-- start of SUPPLIED DATA --

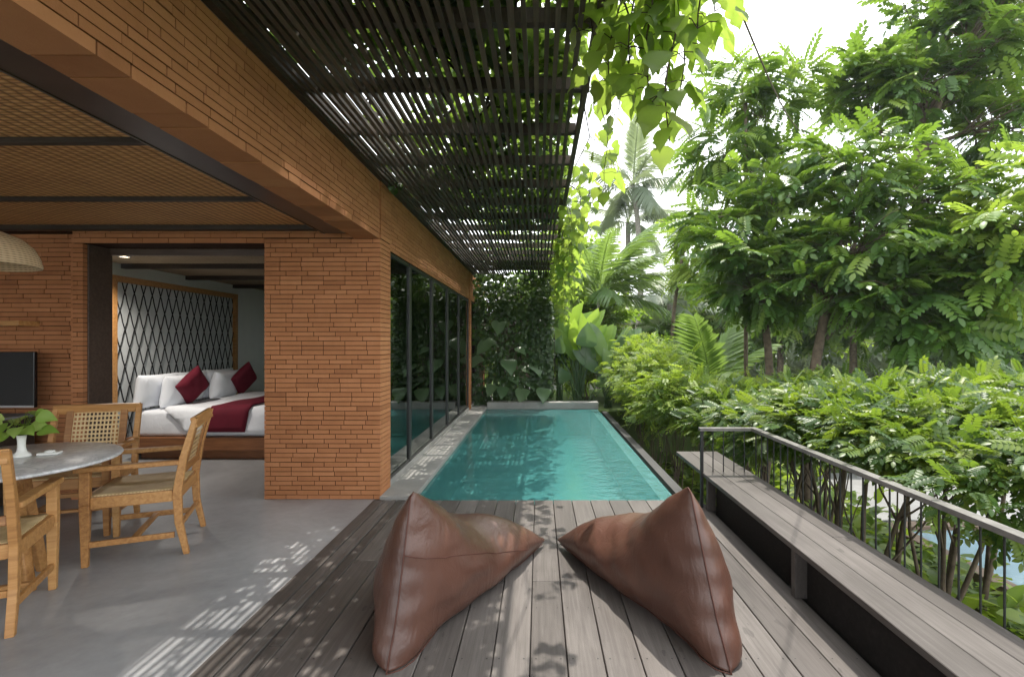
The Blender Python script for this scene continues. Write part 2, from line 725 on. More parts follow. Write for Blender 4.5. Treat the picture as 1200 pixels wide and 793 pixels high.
M['leaf_tree'] = mat_leaf('glossy_tree_leaf', (.018, .050, .012), (.050, .106, .021), (.165, .225, .037), (.17, .265, .03), .37)
M['leaf_young'] = mat_leaf('light_tree_leaf', (.035, .085, .018), (.095, .165, .030), (.21, .27, .05), (.23, .31, .04), .42)
M['leaf_hedge'] = mat_leaf('hedge_leaf', (.013, .040, .010), (.040, .088, .016), (.165, .215, .028), (.16, .235, .024), .33)
M['leaf_fine'] = mat_leaf('fine_yellow_green_leaf', (.035, .080, .016), (.105, .175, .028), (.25, .31, .045), (.24, .32, .035), .40, .5)
M['leaf_vine'] = mat_leaf('vine_leaf', (.032, .066, .020), (.080, .122, .032), (.150, .185, .05), (.29, .40, .065), .60)
M['leaf_canopy'] = mat_leaf('canopy_vine_leaf', (.026, .060, .016), (.060, .105, .024), (.12, .16, .036), (.17, .25, .04), .38)
M['leaf_dark'] = mat_leaf('dark_vine_leaf', (.020, .046, .016), (.040, .080, .024), (.075, .125, .032), (.11, .17, .03), .3)
M['leaf_palm'] = mat_leaf('palm_leaf', (.040, .085, .030), (.080, .135, .045), (.145, .205, .065), (.17, .25, .05), .35)
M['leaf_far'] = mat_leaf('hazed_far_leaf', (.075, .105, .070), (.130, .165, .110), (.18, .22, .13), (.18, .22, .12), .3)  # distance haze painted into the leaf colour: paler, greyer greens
M['leaf_paddle'] = mat_leaf('paddle_leaf', (.060, .130, .028), (.125, .215, .040), (.22, .31, .06), (.28, .40, .05), .5)
M['leaf_phil'] = mat_leaf('broad_leaf', (.045, .095, .045), (.080, .140, .065), (.13, .195, .095), (.14, .22, .06), .25, .30)
M['leaf_pothos'] = mat_leaf('pothos_leaf', (.10, .20, .035), (.20, .34, .06), (.42, .50, .20), (.30, .42, .06), .35)
M['lamp'] = mat_emit('lit_lamp', (1, .82, .58), 14)
M['blue_pool'] = mat_plain('pale_blue_pool_floor', (.48, .60, .66), .4, .4, .08)
M['edge_stone'] = mat_concrete('brown_edging_stone', (.11, .075, .05), (.22, .155, .11), .7)
M['roof'] = mat_plain('brown_shingle', (.12, .085, .062), .9, .2, .3, 9, .5, 25)
M['white_wall'] = mat_plain('white_wall_paint', (.75, .74, .72), .9, .2, .04)
M['path'] = mat_concrete('grey_paving', (.14, .14, .14), (.25, .25, .245), .7)
M['bamboo'] = mat_wood('aged_bamboo', (.055, .042, .026), (.11, .085, .052), (.19, .155, .10))

# ------------------------------------------------------------------ setting


def struct(o):
    o['kind'] = 'structure'
    return o


mb = MB()
mb.box(-70, 90, -30, 85, -1.9, -1.6)
struct(mb.build('ground', M['ground']))

mb = MB()
mb.box(-12, -1.52, -5, 13.9, -.3, 0)
struct(mb.build('floor', M['concrete']))

# timber deck: boards run away from the camera, real gaps between
mb = MB()
x = -1.308 + .002
edges = [-1.306]
xx = -.043 - .17 * 7
while xx < 1.62:
    if xx > -1.30:
        edges.append(xx)
    xx += .17
for a, b in zip(edges[:-1], edges[1:]):
    ys = [-4.0]
    while ys[-1] < 4.715:
        ys.append(min(4.715, ys[-1] + random.uniform(2.2, 4.2)))
    if random.random() < .55:
        ys = [-4.0, 4.715]
    for y0, y1 in zip(ys[:-1], ys[1:]):
        mb.tint = random.random()
        mb.box(a + .0025, b - .0025, y0 + .001, y1 - .001, -.028, random.uniform(-.0015, .0))
mb.m = 1
for a, b in zip(edges[:-1], edges[1:]):
    for kk in range(14):
        yk = 4.60 - .45 * kk
        for xk in (a + .028, b - .028):
            n_ = 6
            mb.add([(xk + .0038 * math.cos(2 * PI * i / n_), yk + .0038 * math.sin(2 * PI * i / n_), .0012) for i in range(n_)], [tuple(range(n_))])
mb.m = 0
struct(mb.build('deck', [M['deck'], M['iron']], bevel=.003, seg=1))
mb = MB()
mb.box(-1.50, 1.60, -4, 4.68, -.30, -.032)
struct(mb.build('deck_base', M['dark_stone']))
mb = MB()
mb.tint = .25
mb.box(-1.519, -1.418, -4, 4.70, -.03, .006)
mb.tint = .85
mb.box(-1.414, -1.350, -4, 4.70, -.03, .000)
mb.tint = .6
mb.box(-1.346, -1.312, -4, 4.70, -.03, .004)
struct(mb.build('deck_border', M['deck'], bevel=.003, seg=1))

# pool
Y0, Y1, XL, XR = 4.72, 11.25, -1.16, 1.28
mb = MB()
mb.box(XL - .3, XR, Y0 - .02, Y1 + .3, -1.55, -.60)
mb.box(XL - .3, XL, Y0, Y1, -.60, -.021)
mb.box(XL - .3, XR, Y0 - .02, Y0, -.60, -.034)
mb.box(XL - .3, XR, Y1, Y1 + .3, -.60, -.022)
mb.m = 1
mb.box(XR - .14, XR, Y0 + .001, Y1 - .001, -.60, -.028)
struct(mb.build('pool_basin', [M['tile'], M['edge_tile']]))
mb = MB()
nx, ny = 2, 2
mb.add([(XL + .001, Y0 + .001, -.02), (XR, Y0 + .001, -.02), (XR, Y1 - .001, -.02), (XL + .001, Y1 - .001, -.02)], [(0, 1, 2, 3)])
struct(mb.build('pool_water', M['water']))
mb = MB()
yy = 4.72
while yy < 13.5:
    y2 = min(13.55, yy + .62)
    mb.tint = random.random()
    mb.box(-1.474, XL + .01, yy + .003, y2 - .003, -.02, .03)
    yy = y2
mb.box(-1.60, -1.474, 5.05, 13.5, -.02, .085)
struct(mb.build('pool_coping', M['coping'], bevel=.006))
mb = MB()
mb.box(XL + .012, 1.30, Y1 + .002, Y1 + .30, -.02, .13)
struct(mb.build('pool_end_wall', M['coping'], bevel=.006))
mb = MB()
mb.box(1.281, 1.405, Y0, Y1 + .3, -1.6, -.34)
mb.box(1.405, 1.515, Y0, Y1 + .3, -1.6, -.10)
struct(mb.build('overflow_channel', M['dark_stone'], bevel=.006))
mb = MB()
mb.box(-1.46, 8, Y1 + .32, 17, -1.6, -.12)
struct(mb.build('planting_bed', M['ground']))

# ------------------------------------------------------------------ villa
villa = thing('villa', 'open brick villa with woven ceiling and glass wall beside the pool', 'building', (-3, 6, 0))
VO = Vector((-3, 6, 0))


def vpart(mb, name, mats, label=None, bevel=0.0, parent=None, smooth=False):
    o = mb.build(name, mats, None, smooth, bevel)
    par = parent if parent is not None else villa
    o.parent = par
    if par is villa:
        o.location = -VO
    if label:
        o['label'] = label
    return o


def bricks(mb, x0, x1, y0, y1, z0, z1, axis, Hc=.043, L=.25, bond=.5, gap=.0058, split=None):
    """courses of single bricks through the wall's thickness, over a mortar core"""
    mb.m = 1
    e = .008
    mb.box(x0 + e, x1 - e, y0 + e, y1 - e, z0 + .001, z1 - .001)
    mb.m = 0
    nc = max(1, round((z1 - z0) / Hc))
    hc = (z1 - z0) / nc
    for c in range(nc):
        za, zb = z0 + c * hc, z0 + (c + 1) * hc
        lo, hi = (x0, x1) if axis == 'x' else (y0, y1)
        s = lo - L * random.choice((0, .28, .5, .72)) if bond else lo
        cuts = [lo]
        s += L
        while s < hi - .05:
            if s > lo + .05:
                cuts.append(s)
            s += L * random.choice((1, 1, 1, .96, 1.04))
        cuts.append(hi)
        for a, b in zip(cuts[:-1], cuts[1:]):
            mb.tint = min(1, max(0, random.gauss(.5, .165)))
            j = [random.uniform(-.0018, .0018) for _ in range(4)]
            g = gap / 2
            u0 = a + (g if a > lo else 0)
            u1 = b - (g if b < hi else 0)
            zz0 = za + g + random.uniform(-.0006, .0006)
            zz1 = zb - g + random.uniform(-.0006, .0006)
            if axis == 'x':
                mb.box(u0, u1, y0 + j[0], y1 + j[1], zz0, zz1)
            else:
                mb.box(x0 + j[0], x1 + j[1], u0, u1, zz0, zz1)
    mb.tint = .5


BM = [M['brick'], M['mortar']]
# big pillar
mb = MB()
bricks(mb, -2.54, -1.468, 4.73, 5.05, 0, 2.408, 'x', L=.20)
vpart(mb, 'brick_pillar', BM)
# long beam over the open side, with its soffit of wide bricks
mb = MB()
for (a, b, z0, z1, xin) in ((-2.5, 4.725, 2.405, 2.452, -1.70),):
    mb.m = 1
    mb.box(-1.69, -1.482, a, b, 2.412, 2.94)
    mb.m = 0
    s, big = a, True
    while s < b - .02:
        l = .29 if big else .145
        e = min(b, s + l)
        mb.tint = min(1, max(0, random.gauss(.55, .22)))
        mb.box(xin + random.uniform(0, .004), -1.474 + random.uniform(-.002, .002), s + .004, e - .004, z0 + random.uniform(-.002, .002), z1)
        s, big = e, not big
bricks(mb, -1.69, -1.474, -2.5, 4.725, 2.455, 2.94, 'y', L=.22)
vpart(mb, 'brick_beam', BM)
# lintel over the glass wall
mb = MB()
bricks(mb, -1.70, -1.474, 5.052, 13.60, 2.35, 2.94, 'y', L=.27)
vpart(mb, 'brick_lintel', BM)
mb = MB()
bricks(mb, -1.72, -1.462, 4.732, 5.05, 2.41, 2.94, 'y', L=.27)
vpart(mb, 'brick_pier', BM)
for ya, yb in ((10.75, 11.02), (13.3, 13.62)):
    mb = MB()
    bricks(mb, -1.73, -1.462, ya, yb, .0, 2.95, 'y', L=.2)
    vpart(mb, 'brick_column', BM)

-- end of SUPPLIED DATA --

* **TASK GOAL**:
Write out again, exactly, the lines from the start of the listing up to the line containing "(.17, .25, .05), .35)", with both ends and without pictures.

* **CORRECT RESULT**:
The Blender Python script for this scene continues. Write part 2, from line 725 on. More parts follow. Write for Blender 4.5. Treat the picture as 1200 pixels wide and 793 pixels high.
M['leaf_tree'] = mat_leaf('glossy_tree_leaf', (.018, .050, .012), (.050, .106, .021), (.165, .225, .037), (.17, .265, .03), .37)
M['leaf_young'] = mat_leaf('light_tree_leaf', (.035, .085, .018), (.095, .165, .030), (.21, .27, .05), (.23, .31, .04), .42)
M['leaf_hedge'] = mat_leaf('hedge_leaf', (.013, .040, .010), (.040, .088, .016), (.165, .215, .028), (.16, .235, .024), .33)
M['leaf_fine'] = mat_leaf('fine_yellow_green_leaf', (.035, .080, .016), (.105, .175, .028), (.25, .31, .045), (.24, .32, .035), .40, .5)
M['leaf_vine'] = mat_leaf('vine_leaf', (.032, .066, .020), (.080, .122, .032), (.150, .185, .05), (.29, .40, .065), .60)
M['leaf_canopy'] = mat_leaf('canopy_vine_leaf', (.026, .060, .016), (.060, .105, .024), (.12, .16, .036), (.17, .25, .04), .38)
M['leaf_dark'] = mat_leaf('dark_vine_leaf', (.020, .046, .016), (.040, .080, .024), (.075, .125, .032), (.11, .17, .03), .3)
M['leaf_palm'] = mat_leaf('palm_leaf', (.040, .085, .030), (.080, .135, .045), (.145, .205, .065), (.17, .25, .05), .35)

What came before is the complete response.